Courts do not agree that damages for emotional distress may be recovered in bad faith actions only if torts of negligent or intentional infliction of emotional distress are proved. In Farr v. Transamerica Occidental Life Ins. Co. of Ca., an Arizona appellate court addressed this issue. 699 P.2d 376 (Ariz. App. 1984). The court, said: "By referring to the separate tort of intentional infliction of emotional distress, where outrageous conduct is required, the appellants have confused the standard for damages recoverable in a claim for bad faith." Id. at 382. Then the court explained:

In Gruenberg v. Aetna Insurance Co., 9 Cal.3d 566, 108 Cal. Rptr. 480, 510 P.2d 1032 (1973), the California Supreme Court held that once a plaintiff has proven a loss of property he can also recover damages for emotional distress. The court carefully delineated intentional infliction from emotional distress caused by an insurer's bad faith.
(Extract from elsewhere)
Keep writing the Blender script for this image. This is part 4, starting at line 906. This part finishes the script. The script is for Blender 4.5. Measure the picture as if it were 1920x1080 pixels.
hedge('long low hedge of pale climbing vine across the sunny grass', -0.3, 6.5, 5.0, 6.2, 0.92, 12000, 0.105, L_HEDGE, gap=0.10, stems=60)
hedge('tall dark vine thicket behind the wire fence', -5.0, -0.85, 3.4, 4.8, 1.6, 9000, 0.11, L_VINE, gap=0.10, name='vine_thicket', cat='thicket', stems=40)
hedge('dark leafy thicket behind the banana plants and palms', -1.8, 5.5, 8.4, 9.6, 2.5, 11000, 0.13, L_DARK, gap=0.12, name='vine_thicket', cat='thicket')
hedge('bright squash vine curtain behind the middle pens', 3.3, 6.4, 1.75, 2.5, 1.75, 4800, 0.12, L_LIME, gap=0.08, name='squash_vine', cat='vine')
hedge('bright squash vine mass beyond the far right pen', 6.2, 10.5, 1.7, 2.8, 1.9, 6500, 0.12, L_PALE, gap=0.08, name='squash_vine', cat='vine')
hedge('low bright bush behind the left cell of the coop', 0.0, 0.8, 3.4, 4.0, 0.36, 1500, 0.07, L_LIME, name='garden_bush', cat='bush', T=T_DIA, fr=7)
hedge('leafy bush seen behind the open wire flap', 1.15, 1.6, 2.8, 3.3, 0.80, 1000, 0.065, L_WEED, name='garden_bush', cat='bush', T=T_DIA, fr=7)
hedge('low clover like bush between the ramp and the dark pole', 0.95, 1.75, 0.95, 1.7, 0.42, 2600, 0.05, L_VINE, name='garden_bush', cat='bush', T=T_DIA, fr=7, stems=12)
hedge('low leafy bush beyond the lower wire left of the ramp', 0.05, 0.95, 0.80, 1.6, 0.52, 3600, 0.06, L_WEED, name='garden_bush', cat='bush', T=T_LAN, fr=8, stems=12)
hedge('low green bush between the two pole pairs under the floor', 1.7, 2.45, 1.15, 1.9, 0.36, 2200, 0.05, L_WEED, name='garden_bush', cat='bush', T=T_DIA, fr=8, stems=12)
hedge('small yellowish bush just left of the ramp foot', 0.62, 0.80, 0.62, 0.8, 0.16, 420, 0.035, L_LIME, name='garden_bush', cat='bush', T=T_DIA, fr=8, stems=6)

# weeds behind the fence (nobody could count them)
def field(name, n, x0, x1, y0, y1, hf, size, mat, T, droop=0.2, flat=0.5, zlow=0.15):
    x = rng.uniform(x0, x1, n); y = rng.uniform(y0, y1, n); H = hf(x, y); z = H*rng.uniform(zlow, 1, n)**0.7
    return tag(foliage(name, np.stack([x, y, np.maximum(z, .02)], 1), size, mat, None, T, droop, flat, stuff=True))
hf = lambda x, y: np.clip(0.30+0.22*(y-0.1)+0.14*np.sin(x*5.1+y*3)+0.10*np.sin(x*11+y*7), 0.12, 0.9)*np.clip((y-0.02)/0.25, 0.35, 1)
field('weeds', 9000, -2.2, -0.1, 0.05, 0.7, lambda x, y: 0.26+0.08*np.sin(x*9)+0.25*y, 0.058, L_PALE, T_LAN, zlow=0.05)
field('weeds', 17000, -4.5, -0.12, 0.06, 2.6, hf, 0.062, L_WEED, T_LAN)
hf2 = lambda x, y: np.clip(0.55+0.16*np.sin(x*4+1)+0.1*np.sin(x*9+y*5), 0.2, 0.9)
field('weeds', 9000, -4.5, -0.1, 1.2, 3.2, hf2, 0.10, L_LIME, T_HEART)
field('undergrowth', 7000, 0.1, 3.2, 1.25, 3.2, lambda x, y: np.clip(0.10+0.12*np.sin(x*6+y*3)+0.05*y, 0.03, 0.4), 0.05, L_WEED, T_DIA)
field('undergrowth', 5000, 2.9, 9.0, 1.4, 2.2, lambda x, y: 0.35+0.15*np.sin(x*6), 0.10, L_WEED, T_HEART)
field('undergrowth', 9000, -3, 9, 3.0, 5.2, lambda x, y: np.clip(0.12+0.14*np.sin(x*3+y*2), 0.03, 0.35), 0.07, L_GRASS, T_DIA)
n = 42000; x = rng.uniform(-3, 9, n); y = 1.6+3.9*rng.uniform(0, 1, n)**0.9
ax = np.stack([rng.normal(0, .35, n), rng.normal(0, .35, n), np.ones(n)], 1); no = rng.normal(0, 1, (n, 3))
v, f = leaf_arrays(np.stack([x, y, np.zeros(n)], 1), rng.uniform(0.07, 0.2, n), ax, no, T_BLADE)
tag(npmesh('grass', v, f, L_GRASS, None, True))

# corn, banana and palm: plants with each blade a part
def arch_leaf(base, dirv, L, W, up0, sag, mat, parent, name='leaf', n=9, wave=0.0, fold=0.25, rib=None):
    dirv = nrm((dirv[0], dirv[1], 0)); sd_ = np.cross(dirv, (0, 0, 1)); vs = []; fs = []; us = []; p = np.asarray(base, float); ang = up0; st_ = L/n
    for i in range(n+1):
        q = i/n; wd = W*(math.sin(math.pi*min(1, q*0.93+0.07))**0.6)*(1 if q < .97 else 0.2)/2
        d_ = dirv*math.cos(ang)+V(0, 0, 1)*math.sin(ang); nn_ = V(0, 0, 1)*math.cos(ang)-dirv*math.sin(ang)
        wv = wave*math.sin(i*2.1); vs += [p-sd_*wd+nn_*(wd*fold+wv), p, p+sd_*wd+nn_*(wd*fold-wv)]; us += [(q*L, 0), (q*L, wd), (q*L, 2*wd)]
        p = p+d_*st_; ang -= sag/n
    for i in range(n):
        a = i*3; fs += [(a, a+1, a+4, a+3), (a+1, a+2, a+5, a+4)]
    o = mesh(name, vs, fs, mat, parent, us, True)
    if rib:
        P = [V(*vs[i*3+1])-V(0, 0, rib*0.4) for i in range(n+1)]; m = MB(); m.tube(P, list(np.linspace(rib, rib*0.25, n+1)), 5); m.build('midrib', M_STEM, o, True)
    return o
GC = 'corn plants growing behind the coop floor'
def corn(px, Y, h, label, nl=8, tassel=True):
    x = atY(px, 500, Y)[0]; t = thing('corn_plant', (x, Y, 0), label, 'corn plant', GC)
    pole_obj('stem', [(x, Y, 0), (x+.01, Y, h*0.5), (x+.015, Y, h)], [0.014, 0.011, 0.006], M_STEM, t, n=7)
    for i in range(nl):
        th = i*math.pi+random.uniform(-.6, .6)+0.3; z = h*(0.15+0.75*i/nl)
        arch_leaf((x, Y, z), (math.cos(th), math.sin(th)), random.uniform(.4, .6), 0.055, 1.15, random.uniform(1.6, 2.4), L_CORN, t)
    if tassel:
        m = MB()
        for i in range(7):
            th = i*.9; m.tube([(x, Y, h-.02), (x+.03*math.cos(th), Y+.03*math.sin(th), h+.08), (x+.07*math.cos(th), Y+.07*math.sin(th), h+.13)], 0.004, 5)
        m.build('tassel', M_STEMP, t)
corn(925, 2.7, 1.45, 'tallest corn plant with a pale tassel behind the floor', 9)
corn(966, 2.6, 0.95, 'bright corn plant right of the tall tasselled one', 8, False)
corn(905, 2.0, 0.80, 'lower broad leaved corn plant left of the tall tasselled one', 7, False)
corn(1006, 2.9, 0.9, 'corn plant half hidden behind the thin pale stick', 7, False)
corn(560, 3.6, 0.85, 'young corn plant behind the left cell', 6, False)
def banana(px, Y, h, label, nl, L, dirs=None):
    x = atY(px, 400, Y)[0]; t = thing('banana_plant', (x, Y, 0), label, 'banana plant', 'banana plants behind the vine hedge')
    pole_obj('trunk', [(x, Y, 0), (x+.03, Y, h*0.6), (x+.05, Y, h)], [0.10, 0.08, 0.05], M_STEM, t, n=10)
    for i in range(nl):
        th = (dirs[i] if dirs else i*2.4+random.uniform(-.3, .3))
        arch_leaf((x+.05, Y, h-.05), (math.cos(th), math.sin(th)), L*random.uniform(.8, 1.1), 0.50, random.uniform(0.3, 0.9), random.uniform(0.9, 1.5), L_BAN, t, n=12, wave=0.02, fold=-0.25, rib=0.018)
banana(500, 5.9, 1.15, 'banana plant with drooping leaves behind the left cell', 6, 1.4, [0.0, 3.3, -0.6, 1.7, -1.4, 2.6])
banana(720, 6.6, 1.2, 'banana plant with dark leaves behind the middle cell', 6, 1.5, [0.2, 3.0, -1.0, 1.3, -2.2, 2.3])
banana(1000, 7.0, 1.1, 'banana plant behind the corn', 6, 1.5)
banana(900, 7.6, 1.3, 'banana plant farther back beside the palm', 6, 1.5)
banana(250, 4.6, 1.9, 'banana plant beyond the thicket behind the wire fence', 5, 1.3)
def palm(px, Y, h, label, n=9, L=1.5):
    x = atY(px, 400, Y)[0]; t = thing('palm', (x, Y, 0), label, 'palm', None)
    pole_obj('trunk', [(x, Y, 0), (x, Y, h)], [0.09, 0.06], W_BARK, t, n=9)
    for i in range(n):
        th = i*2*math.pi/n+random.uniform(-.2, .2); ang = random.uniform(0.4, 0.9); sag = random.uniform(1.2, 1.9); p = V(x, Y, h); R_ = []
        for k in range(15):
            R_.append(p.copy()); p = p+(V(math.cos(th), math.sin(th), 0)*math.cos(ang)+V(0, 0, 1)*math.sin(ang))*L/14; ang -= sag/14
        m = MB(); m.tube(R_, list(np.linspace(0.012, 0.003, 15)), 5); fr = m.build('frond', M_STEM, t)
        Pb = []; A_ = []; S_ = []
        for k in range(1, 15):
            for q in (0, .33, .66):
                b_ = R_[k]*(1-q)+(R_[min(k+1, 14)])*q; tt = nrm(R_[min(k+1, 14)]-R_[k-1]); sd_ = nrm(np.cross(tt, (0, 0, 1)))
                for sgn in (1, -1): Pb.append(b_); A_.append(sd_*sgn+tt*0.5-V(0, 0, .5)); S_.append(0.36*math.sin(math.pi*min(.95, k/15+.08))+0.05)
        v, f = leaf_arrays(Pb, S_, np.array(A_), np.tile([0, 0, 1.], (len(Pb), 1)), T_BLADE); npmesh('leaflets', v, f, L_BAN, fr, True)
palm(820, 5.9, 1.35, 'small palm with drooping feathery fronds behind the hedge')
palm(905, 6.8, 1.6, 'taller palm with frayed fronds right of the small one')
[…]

The court rejected the suggestion that "[t] he conduct of the insured must be 'outrageous' or that the mental distress must be 'severe'."

Id. (citation omitted).

Continuing, the court said:

This was more recently explained in Richardson v. Allstate Insurance Co.,117 Cal. App.3d 8,13, 172 Cal. Rptr. 423, 426 (1981) where the court noted:

Breach of the implied covenant of good faith is actionable because such conduct causes financial loss to the insured, and it is the financial loss or risk of financial loss which defines the cause of action. Mental distress is compensable as an aggravation of the financial damages, not as a separate cause of action.

Id.

Thus, the argument that damages for emotional distress may only be awarded if the separate tort of either negligent or intentional infliction of emotional distress is proved does not accord with generally accepted legal principles. In an effort to prevail with this argument, insurers blur the fine line between emotional distress as a component of damages attendant to an intentional tort (such as bad faith) and recovery for the independent tort of intentional infliction of emotional distress where no intentional tort is alleged.